**Work instructions:**
Repeat the entire listing exactly as written.
** start of Data shown **
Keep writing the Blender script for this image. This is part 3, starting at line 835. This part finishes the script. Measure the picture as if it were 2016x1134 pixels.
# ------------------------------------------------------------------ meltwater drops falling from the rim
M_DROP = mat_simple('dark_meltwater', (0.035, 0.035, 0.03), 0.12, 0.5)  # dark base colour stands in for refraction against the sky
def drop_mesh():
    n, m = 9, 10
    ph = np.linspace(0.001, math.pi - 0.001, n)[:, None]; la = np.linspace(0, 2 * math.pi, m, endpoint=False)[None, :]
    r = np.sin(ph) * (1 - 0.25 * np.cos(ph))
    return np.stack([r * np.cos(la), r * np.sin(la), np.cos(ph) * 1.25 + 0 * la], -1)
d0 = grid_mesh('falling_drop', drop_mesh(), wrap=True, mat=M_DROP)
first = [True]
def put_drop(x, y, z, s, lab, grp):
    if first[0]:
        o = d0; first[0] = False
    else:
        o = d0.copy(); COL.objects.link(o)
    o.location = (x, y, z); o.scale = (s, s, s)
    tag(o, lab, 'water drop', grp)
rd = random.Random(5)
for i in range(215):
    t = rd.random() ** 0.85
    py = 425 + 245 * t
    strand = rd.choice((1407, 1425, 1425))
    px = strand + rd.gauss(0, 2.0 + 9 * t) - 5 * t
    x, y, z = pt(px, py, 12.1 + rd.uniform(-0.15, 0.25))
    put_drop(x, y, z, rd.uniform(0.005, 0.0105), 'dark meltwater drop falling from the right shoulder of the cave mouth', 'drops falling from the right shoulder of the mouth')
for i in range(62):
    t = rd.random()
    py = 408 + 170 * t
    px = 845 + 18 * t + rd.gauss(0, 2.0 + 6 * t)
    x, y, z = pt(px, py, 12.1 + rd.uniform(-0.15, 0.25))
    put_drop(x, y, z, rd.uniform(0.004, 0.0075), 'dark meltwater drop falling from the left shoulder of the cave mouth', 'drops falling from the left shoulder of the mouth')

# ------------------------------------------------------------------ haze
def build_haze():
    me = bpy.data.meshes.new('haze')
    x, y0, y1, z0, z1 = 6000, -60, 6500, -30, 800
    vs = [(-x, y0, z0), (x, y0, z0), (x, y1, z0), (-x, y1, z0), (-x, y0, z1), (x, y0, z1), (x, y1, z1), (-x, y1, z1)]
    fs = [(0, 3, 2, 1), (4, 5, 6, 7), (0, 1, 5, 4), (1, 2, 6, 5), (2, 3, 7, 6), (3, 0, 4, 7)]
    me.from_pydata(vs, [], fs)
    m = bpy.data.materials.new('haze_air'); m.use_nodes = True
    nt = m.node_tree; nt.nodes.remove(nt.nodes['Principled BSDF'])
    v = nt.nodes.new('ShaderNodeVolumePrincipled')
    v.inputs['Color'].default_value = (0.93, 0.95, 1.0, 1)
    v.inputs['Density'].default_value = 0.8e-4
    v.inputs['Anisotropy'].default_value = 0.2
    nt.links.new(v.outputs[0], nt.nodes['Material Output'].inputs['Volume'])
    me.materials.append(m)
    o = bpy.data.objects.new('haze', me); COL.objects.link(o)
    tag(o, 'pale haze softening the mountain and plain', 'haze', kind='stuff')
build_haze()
** end of Data shown **
**Answer to this exercise:**
Keep writing the Blender script for this image. This is part 3, starting at line 835. This part finishes the script. Measure the picture as if it were 2016x1134 pixels.
# ------------------------------------------------------------------ meltwater drops falling from the rim
M_DROP = mat_simple('dark_meltwater', (0.035, 0.035, 0.03), 0.12, 0.5)  # dark base colour stands in for refraction against the sky
def drop_mesh():
    n, m = 9, 10
    ph = np.linspace(0.001, math.pi - 0.001, n)[:, None]; la = np.linspace(0, 2 * math.pi, m, endpoint=False)[None, :]
    r = np.sin(ph) * (1 - 0.25 * np.cos(ph))
    return np.stack([r * np.cos(la), r * np.sin(la), np.cos(ph) * 1.25 + 0 * la], -1)
d0 = grid_mesh('falling_drop', drop_mesh(), wrap=True, mat=M_DROP)
first = [True]
def put_drop(x, y, z, s, lab, grp):
    if first[0]:
        o = d0; first[0] = False
    else:
        o = d0.copy(); COL.objects.link(o)
    o.location = (x, y, z); o.scale = (s, s, s)
    tag(o, lab, 'water drop', grp)
rd = random.Random(5)
for i in range(215):
    t = rd.random() ** 0.85
    py = 425 + 245 * t
    strand = rd.choice((1407, 1425, 1425))
    px = strand + rd.gauss(0, 2.0 + 9 * t) - 5 * t
    x, y, z = pt(px, py, 12.1 + rd.uniform(-0.15, 0.25))
    put_drop(x, y, z, rd.uniform(0.005, 0.0105), 'dark meltwater drop falling from the right shoulder of the cave mouth', 'drops falling from the right shoulder of the mouth')
for i in range(62):
    t = rd.random()
    py = 408 + 170 * t
    px = 845 + 18 * t + rd.gauss(0, 2.0 + 6 * t)
    x, y, z = pt(px, py, 12.1 + rd.uniform(-0.15, 0.25))
    put_drop(x, y, z, rd.uniform(0.004, 0.0075), 'dark meltwater drop falling from the left shoulder of the cave mouth', 'drops falling from the left shoulder of the mouth')

# ------------------------------------------------------------------ haze
def build_haze():
    me = bpy.data.meshes.new('haze')
    x, y0, y1, z0, z1 = 6000, -60, 6500, -30, 800
    vs = [(-x, y0, z0), (x, y0, z0), (x, y1, z0), (-x, y1, z0), (-x, y0, z1), (x, y0, z1), (x, y1, z1), (-x, y1, z1)]
    fs = [(0, 3, 2, 1), (4, 5, 6, 7), (0, 1, 5, 4), (1, 2, 6, 5), (2, 3, 7, 6), (3, 0, 4, 7)]
    me.from_pydata(vs, [], fs)
    m = bpy.data.materials.new('haze_air'); m.use_nodes = True
    nt = m.node_tree; nt.nodes.remove(nt.nodes['Principled BSDF'])
    v = nt.nodes.new('ShaderNodeVolumePrincipled')
    v.inputs['Color'].default_value = (0.93, 0.95, 1.0, 1)
    v.inputs['Density'].default_value = 0.8e-4
    v.inputs['Anisotropy'].default_value = 0.2
    nt.links.new(v.outputs[0], nt.nodes['Material Output'].inputs['Volume'])
    me.materials.append(m)
    o = bpy.data.objects.new('haze', me); COL.objects.link(o)
    tag(o, 'pale haze softening the mountain and plain', 'haze', kind='stuff')
build_haze()